Rapturous: the making of a Levi Agee film, part one

October 23, 2012

We won the bidding war for Levi Agee’s production diary. Yes, we’re gloating.

By Levi Agee
Big Deal American

I’m sitting in my office in downtown Little Rock waiting for a rendering of a 3D pen writing on a napkin frame by frame when I thought this would be a perfect time to clue everyone in on where we are in our production of Rapture Us. As the gears in my computer tower are churning away inside their chassis I want to let hear some of my gears spin.

I’ll be honest with you, when I started writing Rapture Us, I had a very simple concept that turned into a really ambitious screenplay. When I sit down to write I usually just go after it without much thought of editing or plan of attack. I’ve learned that I write best on first impulse to get all my thoughts out and to do revisions later after I get everything I can out in one or two sessions. This can make me a little impatient and impulsive in the production process but thankfully I have amazing creative partners at 2007 Productions who helped me every step of the way. After showing them some early drafts of the script that I was happy with but was having trouble developing some of the sideline characters of the sister and a renegade cult preacher I was inspired by our conversations to focus more on the relationship between Toby and Mac and their quest to figure out their place in or out of this new world. The new version of the script places all the emphasis on their emotional development and builds their relationship to me that has a lot more resonance by the end of the story. I guess what I’m trying to say is that I’m really happy with what we were able to edit although I mourn the characters we lost in the process.

Our lead actor, Quinn and I have done a couple of read throughs of the script and it’s interesting because he comes from a really well established theater background, something of which I have very little experience yet he’s hungry to spar and improvise in the moment — something a little more my style. I’ve been reading acting books and there are many arguments to rehearse or not to rehearse. My philosophy is balance and moderation so we’ll do a little of rehearsing and “not rehearsing.” I must learn my lines but also be open to where the scene takes me as an actor not a writer or director. It’ll be a fun balancing act for sure.

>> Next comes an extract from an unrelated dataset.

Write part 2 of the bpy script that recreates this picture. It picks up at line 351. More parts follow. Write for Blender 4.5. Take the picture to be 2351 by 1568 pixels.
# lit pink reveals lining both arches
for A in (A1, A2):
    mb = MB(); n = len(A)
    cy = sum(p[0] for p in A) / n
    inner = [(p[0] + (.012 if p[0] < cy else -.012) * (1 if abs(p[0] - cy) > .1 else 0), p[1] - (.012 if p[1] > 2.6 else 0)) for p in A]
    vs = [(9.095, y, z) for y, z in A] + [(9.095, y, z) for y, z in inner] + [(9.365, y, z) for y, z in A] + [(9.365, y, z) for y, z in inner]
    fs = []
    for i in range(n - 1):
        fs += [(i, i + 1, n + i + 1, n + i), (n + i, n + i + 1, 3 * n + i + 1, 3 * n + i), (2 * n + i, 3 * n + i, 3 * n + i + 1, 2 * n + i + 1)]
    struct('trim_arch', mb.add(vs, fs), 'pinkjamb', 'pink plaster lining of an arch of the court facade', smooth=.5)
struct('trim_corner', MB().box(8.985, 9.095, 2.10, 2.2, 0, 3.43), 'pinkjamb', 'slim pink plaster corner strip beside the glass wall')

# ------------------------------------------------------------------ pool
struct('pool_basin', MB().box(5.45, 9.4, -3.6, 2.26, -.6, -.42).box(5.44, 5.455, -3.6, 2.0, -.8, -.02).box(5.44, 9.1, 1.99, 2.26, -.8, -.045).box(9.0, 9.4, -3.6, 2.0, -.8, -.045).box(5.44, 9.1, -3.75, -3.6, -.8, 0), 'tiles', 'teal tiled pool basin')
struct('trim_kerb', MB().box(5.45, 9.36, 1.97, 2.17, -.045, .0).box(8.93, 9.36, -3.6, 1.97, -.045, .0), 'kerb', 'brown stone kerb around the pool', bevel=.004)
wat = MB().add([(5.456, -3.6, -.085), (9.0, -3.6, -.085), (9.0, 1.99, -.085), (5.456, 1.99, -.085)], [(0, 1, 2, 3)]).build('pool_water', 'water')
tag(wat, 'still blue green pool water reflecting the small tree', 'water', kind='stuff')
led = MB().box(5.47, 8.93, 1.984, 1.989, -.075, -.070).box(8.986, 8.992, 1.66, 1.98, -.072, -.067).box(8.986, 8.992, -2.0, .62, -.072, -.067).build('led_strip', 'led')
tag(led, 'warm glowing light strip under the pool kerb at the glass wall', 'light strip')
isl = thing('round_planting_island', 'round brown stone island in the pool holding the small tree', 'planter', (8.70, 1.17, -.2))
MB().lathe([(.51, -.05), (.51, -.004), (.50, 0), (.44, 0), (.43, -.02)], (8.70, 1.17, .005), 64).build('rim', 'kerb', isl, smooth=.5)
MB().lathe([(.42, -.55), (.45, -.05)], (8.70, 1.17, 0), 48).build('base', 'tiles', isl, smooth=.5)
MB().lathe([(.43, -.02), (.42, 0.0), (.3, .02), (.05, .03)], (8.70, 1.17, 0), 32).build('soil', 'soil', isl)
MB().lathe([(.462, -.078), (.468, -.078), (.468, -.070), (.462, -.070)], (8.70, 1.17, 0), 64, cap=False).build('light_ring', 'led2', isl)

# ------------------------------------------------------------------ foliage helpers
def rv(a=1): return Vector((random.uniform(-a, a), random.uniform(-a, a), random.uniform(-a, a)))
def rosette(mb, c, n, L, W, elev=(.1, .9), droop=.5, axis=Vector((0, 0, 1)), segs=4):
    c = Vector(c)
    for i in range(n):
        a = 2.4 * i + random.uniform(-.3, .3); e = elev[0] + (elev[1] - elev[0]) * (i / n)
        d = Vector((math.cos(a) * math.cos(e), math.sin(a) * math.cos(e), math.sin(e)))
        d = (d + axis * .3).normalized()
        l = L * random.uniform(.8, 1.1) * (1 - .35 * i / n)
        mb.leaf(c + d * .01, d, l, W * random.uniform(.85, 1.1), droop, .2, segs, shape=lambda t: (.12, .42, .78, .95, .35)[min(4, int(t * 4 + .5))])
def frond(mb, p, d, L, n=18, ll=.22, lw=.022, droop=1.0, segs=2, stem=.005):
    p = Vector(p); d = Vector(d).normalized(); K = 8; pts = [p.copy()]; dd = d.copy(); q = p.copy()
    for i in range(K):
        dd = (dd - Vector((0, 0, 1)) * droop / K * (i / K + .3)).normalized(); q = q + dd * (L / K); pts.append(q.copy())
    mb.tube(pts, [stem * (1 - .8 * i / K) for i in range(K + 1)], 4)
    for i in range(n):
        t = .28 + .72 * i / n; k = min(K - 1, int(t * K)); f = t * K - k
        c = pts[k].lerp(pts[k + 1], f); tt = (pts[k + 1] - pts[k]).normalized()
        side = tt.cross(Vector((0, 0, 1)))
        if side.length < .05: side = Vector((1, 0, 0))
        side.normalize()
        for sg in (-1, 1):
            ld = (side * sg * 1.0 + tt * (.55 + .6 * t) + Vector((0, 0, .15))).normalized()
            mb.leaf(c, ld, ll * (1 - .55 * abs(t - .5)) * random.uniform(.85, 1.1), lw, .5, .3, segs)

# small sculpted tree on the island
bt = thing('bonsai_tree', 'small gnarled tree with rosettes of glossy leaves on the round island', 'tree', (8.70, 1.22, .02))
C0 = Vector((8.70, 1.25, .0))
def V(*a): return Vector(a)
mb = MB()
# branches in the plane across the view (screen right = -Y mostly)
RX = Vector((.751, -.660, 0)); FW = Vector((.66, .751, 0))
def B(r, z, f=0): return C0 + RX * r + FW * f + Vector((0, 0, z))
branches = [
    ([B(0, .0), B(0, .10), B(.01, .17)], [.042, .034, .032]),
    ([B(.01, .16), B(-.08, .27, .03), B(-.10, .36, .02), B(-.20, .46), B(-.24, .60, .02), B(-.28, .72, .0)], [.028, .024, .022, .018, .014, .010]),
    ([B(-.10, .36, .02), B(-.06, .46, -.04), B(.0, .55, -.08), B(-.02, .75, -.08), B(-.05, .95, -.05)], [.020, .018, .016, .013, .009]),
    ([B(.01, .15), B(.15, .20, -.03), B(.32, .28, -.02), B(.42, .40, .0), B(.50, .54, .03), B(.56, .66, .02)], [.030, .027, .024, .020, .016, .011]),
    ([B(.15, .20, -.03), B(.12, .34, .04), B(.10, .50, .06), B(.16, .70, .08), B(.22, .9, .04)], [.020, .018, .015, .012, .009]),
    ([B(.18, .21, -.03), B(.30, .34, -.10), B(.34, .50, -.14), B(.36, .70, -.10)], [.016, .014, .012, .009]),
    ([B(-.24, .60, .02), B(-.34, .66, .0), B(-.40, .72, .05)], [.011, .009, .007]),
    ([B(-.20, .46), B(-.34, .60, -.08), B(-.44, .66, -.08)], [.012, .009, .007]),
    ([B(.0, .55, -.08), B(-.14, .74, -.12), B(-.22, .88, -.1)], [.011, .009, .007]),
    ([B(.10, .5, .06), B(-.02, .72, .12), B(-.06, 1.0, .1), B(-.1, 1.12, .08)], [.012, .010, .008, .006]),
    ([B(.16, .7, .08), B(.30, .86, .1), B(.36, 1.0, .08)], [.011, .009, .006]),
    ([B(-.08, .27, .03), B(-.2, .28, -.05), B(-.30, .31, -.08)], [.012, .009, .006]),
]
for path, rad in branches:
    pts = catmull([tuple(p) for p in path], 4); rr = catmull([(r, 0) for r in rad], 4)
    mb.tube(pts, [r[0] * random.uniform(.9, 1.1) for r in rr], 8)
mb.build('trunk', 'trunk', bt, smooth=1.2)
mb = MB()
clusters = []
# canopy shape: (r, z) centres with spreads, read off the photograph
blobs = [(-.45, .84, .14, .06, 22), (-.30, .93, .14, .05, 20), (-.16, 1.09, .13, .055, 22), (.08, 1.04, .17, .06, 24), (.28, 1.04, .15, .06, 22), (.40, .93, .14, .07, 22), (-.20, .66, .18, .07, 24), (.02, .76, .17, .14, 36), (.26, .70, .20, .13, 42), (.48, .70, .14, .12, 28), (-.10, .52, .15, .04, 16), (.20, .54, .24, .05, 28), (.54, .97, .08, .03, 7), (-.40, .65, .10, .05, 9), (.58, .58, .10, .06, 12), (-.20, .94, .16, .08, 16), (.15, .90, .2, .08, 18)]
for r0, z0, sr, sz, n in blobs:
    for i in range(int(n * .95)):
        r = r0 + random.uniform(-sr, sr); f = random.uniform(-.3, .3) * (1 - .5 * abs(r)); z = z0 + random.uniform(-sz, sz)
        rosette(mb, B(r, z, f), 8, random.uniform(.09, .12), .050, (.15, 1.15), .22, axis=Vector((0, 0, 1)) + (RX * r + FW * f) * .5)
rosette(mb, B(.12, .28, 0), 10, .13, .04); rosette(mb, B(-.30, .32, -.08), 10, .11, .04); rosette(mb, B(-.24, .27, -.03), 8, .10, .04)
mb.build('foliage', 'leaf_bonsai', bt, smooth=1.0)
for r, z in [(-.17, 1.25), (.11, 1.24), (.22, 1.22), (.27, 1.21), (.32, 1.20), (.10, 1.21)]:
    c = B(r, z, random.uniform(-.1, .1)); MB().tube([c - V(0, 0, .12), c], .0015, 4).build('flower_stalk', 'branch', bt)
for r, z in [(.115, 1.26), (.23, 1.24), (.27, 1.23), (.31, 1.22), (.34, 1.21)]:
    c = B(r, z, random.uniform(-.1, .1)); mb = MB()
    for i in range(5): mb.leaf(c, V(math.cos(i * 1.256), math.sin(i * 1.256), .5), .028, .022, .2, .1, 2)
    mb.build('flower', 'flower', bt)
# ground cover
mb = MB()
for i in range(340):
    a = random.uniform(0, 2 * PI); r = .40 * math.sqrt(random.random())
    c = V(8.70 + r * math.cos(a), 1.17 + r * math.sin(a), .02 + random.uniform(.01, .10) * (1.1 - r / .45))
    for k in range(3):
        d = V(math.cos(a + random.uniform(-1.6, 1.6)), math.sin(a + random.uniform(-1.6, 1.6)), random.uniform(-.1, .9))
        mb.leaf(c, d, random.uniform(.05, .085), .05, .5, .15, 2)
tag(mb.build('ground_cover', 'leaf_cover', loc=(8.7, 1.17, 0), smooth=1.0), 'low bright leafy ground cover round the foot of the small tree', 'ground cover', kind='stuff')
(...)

In preproduction lots of stages of the film need to be addressed. Two things we are tackling at once is props and locations. We’ve been scouting locations for the film for what seems like months. Some of the bigger more difficult locations to secure are a midsize grocery store, a church and a cemetery. Luckily my dad and mom who live outside of Bauxite, AR are letting me use my childhood home (they still live there) as the home for our lead, Toby and his mother. Cemeteries are virtually everywhere in central AR and we’ve found some great ones. The trouble again is balance. Sometimes the cemeteries would be very cinematic but too close to the city or overgrown and unattractive while far out in the country. We found a great cemetery that falls right in the middle and is isolated enough to keep us from bothering anyone — and it’s right down the road from a great historical church. Churches are another big issue that has proven very difficult to get access to and be able to film. I don’t know if a memo went out to all the Southern and Missionary Baptists in AR not to let people film but we’ve been rejected or ignored from about 12 different churches. Everyone says “Oh you can film at my church no problem!” and when I come by and talk to the pastor he says he’ll bring it up with the board and I know that’s not a good sign. A good sign (like that segue?) is what I need. Toby begins the film replacing letters on the church sign and he uses a ladder in the process because it is a tall sign off the ground. Finding a good tall church sign has been a task too. Most churches have signs on the ground or if they’re above the ground they’re digital marquees now. it’s important to the story I think that he start off the film up in the air doing something ritualistic for his church. It reminds me of what I used to do for my church at Pleasant Hill Baptist growing up in Sardis, AR.

The next hurdle of a location we’re in the midst of looking for is woods. Woods in Arkansas? That’s hard to find! Well yes and no. We need private property or state property so we don’t have to worry about people shooting at us as we’ll be filming right as hunting season starts. I also have a very climactic scene in the film where I need a large tree with strong limbs about 12 feet off the ground with one limb directly above the other. I’ve been to Burns Park, Allsop Park, Lake Maumelle, Roland, AR and have searched high and low for this type of setup— a set of woods with a clearing and this type of tree–and it’s been nearly impossible searching just on weekends. I enlisted some friends on Facebook and have had great leads but it’s been very difficult to find the “perfect location.” That’s part of the fun though. Searching, seeking and when you finally find it, you can’t beat that feeling. I hope to have a similar feeling after the film is complete.